_Goal_
Give the number of lines in the listing that hold the word "script". Write nothing but that number.

Scene modeling code data:
§ §
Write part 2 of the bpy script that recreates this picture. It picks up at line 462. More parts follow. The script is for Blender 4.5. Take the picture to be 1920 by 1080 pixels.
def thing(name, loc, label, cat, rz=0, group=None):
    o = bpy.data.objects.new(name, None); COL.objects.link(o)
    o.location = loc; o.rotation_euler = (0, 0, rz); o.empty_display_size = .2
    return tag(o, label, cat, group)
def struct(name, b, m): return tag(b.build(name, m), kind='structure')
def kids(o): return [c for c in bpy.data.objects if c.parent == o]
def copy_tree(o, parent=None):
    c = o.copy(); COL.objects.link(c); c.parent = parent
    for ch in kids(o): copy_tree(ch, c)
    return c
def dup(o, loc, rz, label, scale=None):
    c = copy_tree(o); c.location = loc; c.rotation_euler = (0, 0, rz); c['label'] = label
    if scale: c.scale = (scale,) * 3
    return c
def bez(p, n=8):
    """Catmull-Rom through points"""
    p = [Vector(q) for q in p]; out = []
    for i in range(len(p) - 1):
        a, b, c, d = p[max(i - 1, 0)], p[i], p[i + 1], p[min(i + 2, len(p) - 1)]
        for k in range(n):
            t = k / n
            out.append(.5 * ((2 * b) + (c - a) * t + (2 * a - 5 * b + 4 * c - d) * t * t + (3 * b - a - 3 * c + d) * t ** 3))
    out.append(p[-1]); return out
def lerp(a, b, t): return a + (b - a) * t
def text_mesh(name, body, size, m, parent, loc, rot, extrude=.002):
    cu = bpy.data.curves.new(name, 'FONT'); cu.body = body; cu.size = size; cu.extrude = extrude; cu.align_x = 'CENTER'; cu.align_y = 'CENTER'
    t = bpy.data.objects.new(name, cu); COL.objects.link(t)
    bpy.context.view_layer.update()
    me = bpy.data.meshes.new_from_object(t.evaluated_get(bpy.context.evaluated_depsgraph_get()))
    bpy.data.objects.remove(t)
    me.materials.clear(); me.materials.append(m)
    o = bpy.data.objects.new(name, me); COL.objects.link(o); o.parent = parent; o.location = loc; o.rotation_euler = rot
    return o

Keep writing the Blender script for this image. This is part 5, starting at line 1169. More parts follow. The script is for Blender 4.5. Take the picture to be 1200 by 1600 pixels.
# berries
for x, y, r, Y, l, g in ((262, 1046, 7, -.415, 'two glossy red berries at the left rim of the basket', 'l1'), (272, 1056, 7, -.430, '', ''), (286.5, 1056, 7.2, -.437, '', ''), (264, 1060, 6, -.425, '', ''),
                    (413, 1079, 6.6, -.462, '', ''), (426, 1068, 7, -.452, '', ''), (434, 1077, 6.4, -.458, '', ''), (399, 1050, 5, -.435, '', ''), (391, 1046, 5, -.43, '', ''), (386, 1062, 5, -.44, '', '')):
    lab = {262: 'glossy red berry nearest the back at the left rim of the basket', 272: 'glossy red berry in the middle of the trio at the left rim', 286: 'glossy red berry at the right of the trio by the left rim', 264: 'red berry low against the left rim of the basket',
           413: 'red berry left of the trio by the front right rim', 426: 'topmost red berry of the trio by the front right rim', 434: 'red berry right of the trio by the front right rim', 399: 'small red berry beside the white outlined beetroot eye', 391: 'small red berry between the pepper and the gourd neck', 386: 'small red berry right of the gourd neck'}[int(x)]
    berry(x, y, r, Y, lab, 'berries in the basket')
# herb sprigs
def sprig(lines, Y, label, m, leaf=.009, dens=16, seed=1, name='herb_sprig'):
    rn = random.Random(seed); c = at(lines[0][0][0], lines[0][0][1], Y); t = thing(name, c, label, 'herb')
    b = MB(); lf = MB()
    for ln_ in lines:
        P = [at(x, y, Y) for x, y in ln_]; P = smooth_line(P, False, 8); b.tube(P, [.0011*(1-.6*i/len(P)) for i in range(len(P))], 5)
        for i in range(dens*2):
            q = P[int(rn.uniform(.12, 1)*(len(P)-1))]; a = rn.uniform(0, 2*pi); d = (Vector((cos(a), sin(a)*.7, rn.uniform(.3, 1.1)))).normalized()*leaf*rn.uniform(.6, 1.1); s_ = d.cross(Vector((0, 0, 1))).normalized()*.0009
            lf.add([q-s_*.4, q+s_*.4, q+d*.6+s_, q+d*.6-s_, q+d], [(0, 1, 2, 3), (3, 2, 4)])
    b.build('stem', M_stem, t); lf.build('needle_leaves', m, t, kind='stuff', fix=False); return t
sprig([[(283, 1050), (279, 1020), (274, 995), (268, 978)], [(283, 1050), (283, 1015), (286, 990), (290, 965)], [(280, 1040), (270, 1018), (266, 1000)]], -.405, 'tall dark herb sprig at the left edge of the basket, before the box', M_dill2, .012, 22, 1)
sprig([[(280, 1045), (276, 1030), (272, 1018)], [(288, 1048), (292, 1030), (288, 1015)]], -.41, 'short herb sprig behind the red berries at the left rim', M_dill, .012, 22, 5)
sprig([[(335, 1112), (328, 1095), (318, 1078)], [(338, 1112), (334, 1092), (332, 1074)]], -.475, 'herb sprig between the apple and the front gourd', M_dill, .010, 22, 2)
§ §
_Task response_
2